— begin —
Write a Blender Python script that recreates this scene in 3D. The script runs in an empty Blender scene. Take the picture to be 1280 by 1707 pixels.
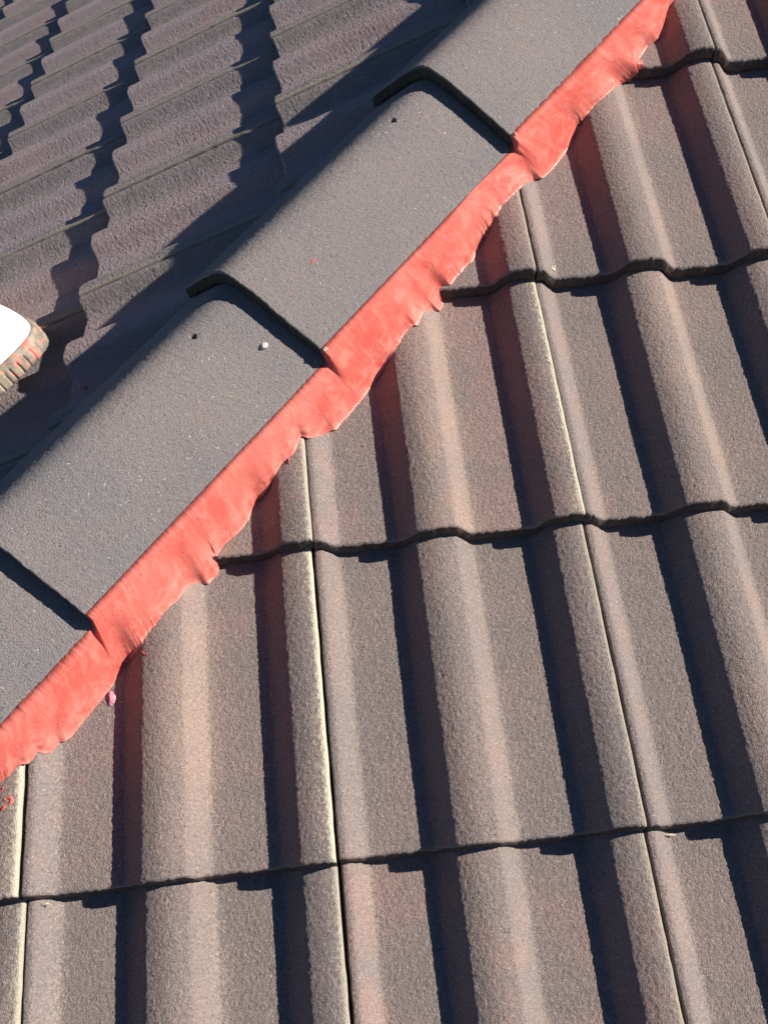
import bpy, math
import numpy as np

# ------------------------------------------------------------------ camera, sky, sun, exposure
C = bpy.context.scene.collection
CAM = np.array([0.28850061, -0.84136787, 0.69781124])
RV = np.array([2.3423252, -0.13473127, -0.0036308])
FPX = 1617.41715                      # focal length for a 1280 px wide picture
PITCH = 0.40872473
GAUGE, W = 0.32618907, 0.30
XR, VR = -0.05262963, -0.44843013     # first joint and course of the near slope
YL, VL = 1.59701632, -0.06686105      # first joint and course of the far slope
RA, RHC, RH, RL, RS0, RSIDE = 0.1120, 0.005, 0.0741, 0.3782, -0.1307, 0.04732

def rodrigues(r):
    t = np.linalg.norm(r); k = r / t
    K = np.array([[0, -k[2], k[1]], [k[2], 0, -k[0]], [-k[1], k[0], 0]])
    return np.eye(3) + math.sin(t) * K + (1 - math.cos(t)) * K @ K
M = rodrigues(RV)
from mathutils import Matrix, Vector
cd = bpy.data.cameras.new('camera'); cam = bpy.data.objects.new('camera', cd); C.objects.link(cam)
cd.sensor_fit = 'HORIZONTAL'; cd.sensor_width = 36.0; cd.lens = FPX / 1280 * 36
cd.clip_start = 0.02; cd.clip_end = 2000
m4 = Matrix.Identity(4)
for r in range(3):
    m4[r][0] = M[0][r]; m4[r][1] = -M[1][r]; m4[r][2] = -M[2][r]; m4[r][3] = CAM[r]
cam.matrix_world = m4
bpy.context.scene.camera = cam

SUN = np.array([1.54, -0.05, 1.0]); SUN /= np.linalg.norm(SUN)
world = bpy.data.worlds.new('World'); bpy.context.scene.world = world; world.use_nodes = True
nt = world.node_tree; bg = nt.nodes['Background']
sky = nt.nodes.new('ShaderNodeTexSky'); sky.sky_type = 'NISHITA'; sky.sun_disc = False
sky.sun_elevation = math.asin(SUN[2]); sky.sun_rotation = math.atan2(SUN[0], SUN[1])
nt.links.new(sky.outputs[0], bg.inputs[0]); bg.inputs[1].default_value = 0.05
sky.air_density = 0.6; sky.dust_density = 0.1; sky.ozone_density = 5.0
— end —
Your copy of the data above should match it exactly, except that pictures are left out.

Write a Blender Python script that recreates this scene in 3D. The script runs in an empty Blender scene. Take the picture to be 1280 by 1707 pixels.
import bpy, math
import numpy as np

# ------------------------------------------------------------------ camera, sky, sun, exposure
C = bpy.context.scene.collection
CAM = np.array([0.28850061, -0.84136787, 0.69781124])
RV = np.array([2.3423252, -0.13473127, -0.0036308])
FPX = 1617.41715                      # focal length for a 1280 px wide picture
PITCH = 0.40872473
GAUGE, W = 0.32618907, 0.30
XR, VR = -0.05262963, -0.44843013     # first joint and course of the near slope
YL, VL = 1.59701632, -0.06686105      # first joint and course of the far slope
RA, RHC, RH, RL, RS0, RSIDE = 0.1120, 0.005, 0.0741, 0.3782, -0.1307, 0.04732

def rodrigues(r):
    t = np.linalg.norm(r); k = r / t
    K = np.array([[0, -k[2], k[1]], [k[2], 0, -k[0]], [-k[1], k[0], 0]])
    return np.eye(3) + math.sin(t) * K + (1 - math.cos(t)) * K @ K
M = rodrigues(RV)
from mathutils import Matrix, Vector
cd = bpy.data.cameras.new('camera'); cam = bpy.data.objects.new('camera', cd); C.objects.link(cam)
cd.sensor_fit = 'HORIZONTAL'; cd.sensor_width = 36.0; cd.lens = FPX / 1280 * 36
cd.clip_start = 0.02; cd.clip_end = 2000
m4 = Matrix.Identity(4)
for r in range(3):
    m4[r][0] = M[0][r]; m4[r][1] = -M[1][r]; m4[r][2] = -M[2][r]; m4[r][3] = CAM[r]
cam.matrix_world = m4
bpy.context.scene.camera = cam

SUN = np.array([1.54, -0.05, 1.0]); SUN /= np.linalg.norm(SUN)
world = bpy.data.worlds.new('World'); bpy.context.scene.world = world; world.use_nodes = True
nt = world.node_tree; bg = nt.nodes['Background']
sky = nt.nodes.new('ShaderNodeTexSky'); sky.sky_type = 'NISHITA'; sky.sun_disc = False
sky.sun_elevation = math.asin(SUN[2]); sky.sun_rotation = math.atan2(SUN[0], SUN[1])
nt.links.new(sky.outputs[0], bg.inputs[0]); bg.inputs[1].default_value = 0.05
sky.air_density = 0.6; sky.dust_density = 0.1; sky.ozone_density = 5.0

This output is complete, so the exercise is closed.